Task requirements: Count every line that has "scene" in it and give the total, nothing more.

:: Recorded information ::

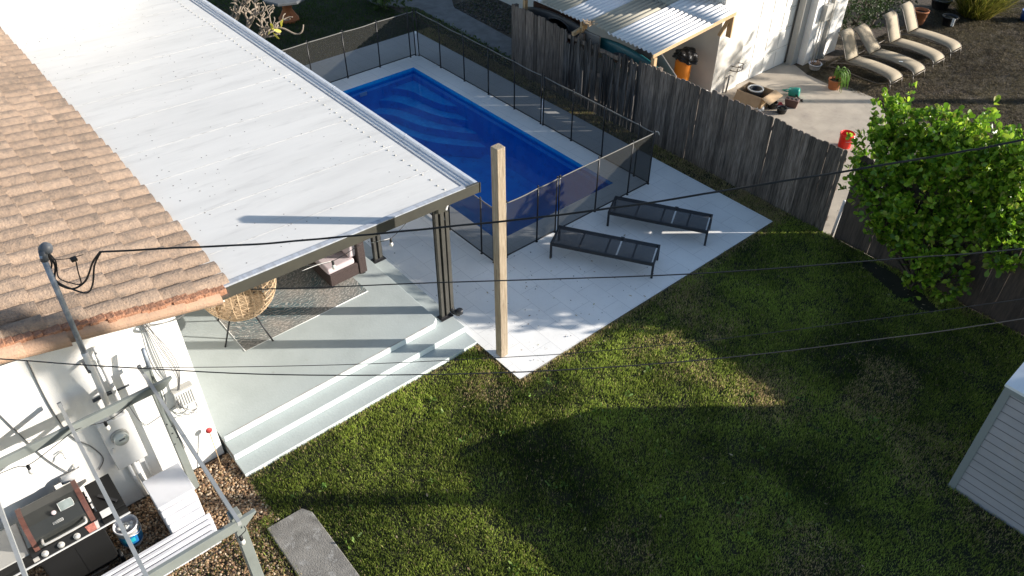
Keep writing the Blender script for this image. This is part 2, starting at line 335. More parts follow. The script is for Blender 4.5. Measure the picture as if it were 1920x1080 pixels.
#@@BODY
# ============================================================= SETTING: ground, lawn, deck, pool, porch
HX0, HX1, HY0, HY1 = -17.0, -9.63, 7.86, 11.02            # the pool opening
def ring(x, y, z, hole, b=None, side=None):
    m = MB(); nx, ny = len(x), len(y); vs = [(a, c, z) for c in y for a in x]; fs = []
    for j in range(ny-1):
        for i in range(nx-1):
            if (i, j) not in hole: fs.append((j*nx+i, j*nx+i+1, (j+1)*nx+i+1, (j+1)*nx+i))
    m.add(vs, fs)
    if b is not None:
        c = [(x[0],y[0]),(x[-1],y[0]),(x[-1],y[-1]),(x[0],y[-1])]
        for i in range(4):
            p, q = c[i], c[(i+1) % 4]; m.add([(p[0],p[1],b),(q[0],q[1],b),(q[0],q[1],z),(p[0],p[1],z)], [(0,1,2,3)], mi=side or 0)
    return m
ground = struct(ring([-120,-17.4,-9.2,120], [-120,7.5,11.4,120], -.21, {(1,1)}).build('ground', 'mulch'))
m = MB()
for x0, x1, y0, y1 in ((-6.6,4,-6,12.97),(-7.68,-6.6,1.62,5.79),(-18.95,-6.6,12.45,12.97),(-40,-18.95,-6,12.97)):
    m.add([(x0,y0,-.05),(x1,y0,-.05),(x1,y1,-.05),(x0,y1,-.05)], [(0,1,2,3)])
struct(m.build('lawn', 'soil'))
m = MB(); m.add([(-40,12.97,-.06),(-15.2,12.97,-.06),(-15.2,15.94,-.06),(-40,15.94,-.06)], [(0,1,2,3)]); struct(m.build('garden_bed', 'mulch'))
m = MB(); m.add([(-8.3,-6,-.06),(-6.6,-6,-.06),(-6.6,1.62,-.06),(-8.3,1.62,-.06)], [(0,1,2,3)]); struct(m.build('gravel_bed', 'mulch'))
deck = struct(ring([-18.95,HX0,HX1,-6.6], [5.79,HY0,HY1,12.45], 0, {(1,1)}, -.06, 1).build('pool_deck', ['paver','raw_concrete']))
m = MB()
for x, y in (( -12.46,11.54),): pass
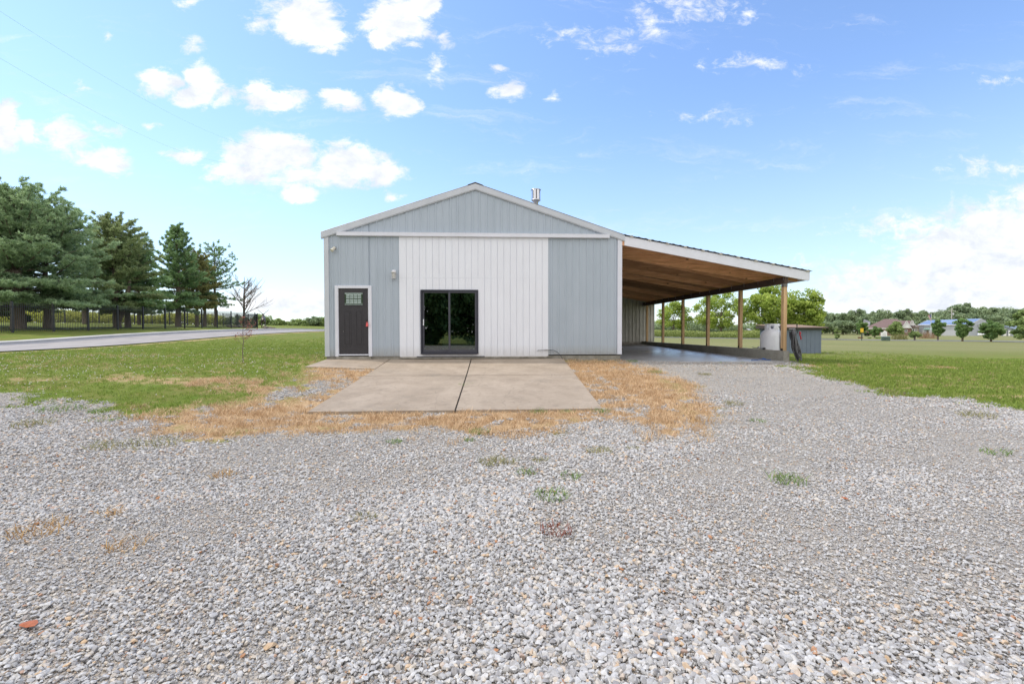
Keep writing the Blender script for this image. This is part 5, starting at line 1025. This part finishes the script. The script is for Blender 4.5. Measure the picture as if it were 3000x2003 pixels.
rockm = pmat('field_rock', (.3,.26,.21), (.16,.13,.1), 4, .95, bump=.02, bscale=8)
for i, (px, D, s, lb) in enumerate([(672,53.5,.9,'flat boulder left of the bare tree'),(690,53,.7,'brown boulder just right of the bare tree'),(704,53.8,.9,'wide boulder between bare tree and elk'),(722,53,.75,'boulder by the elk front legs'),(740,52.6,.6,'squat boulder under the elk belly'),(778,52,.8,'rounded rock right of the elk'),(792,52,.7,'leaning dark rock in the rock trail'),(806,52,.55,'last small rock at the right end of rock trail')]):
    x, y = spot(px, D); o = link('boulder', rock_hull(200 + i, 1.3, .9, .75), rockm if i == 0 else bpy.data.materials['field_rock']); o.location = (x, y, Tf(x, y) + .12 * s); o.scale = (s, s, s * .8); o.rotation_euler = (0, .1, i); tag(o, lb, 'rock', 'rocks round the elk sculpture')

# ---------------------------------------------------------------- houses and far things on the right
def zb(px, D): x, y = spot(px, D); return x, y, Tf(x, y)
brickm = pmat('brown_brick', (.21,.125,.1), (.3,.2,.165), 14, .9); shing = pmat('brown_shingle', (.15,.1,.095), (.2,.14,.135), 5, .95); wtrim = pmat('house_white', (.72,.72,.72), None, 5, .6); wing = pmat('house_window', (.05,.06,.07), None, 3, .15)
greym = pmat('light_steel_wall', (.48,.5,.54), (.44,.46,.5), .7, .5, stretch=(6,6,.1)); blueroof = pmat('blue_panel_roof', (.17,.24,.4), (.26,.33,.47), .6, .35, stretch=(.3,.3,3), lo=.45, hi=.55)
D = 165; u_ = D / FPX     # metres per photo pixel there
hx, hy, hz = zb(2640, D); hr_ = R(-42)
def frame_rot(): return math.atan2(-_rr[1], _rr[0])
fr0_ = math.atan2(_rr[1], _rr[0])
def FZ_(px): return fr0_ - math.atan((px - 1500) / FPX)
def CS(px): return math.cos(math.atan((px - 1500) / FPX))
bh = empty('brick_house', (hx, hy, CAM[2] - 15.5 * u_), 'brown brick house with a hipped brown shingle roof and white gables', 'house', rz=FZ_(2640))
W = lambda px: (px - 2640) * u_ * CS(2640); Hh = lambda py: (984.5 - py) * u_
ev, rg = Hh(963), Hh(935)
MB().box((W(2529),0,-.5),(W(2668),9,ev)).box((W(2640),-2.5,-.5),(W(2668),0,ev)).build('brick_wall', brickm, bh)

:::
:: Recorded information ::

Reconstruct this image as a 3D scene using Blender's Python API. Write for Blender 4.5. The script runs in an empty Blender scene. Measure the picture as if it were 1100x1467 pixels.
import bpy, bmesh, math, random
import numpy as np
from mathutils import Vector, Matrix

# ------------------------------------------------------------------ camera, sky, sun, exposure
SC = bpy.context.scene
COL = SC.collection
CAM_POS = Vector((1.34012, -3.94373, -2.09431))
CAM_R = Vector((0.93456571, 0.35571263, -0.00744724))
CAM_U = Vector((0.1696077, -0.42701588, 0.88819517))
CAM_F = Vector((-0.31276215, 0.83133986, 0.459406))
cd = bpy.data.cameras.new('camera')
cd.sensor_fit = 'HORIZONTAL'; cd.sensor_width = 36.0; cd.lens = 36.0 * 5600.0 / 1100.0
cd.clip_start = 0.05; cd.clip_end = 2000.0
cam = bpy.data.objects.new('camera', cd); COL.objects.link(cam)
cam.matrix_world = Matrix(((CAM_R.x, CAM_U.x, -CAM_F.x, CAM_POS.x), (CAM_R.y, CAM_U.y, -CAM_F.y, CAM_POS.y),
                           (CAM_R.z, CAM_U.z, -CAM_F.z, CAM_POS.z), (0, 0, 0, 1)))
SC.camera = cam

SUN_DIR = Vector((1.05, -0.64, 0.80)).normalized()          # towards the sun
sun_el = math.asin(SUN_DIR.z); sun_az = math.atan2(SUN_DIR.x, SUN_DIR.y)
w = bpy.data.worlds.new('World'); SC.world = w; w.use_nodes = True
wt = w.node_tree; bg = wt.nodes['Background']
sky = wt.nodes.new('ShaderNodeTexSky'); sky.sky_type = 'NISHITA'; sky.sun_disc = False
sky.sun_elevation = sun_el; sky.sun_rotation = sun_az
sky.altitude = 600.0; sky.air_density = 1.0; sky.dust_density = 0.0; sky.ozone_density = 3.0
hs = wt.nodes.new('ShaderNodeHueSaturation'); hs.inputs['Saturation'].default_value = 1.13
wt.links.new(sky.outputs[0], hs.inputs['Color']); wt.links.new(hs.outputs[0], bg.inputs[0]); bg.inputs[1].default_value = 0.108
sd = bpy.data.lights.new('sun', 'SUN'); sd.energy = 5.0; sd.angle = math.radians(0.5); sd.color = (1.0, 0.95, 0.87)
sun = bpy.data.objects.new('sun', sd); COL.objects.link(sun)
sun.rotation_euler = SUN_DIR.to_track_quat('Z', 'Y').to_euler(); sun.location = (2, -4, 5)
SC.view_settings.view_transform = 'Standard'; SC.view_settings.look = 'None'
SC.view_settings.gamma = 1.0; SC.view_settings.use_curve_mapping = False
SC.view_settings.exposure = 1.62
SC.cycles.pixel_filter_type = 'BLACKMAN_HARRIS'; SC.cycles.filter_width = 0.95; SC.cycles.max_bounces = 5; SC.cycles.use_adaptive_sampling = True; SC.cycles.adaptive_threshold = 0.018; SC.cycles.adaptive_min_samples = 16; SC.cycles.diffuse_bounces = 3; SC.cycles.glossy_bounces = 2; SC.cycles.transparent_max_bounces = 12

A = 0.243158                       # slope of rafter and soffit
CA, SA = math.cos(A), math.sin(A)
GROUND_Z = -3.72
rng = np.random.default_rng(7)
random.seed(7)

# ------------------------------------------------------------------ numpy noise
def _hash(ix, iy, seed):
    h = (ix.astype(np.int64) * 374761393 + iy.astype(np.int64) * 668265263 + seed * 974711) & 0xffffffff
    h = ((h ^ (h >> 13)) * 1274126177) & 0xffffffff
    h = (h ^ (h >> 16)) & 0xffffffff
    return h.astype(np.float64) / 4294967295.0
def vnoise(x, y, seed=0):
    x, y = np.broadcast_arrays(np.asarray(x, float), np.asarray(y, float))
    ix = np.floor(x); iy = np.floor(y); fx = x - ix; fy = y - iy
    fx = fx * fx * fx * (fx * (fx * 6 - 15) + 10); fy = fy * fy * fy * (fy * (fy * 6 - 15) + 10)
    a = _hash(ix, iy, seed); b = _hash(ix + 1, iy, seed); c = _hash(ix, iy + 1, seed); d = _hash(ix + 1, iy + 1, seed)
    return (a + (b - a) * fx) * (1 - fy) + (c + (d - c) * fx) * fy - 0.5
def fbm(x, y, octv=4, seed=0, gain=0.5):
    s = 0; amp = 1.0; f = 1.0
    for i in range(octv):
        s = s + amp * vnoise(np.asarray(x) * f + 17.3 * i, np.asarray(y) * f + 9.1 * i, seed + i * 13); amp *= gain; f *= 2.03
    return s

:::

Exercise result: 2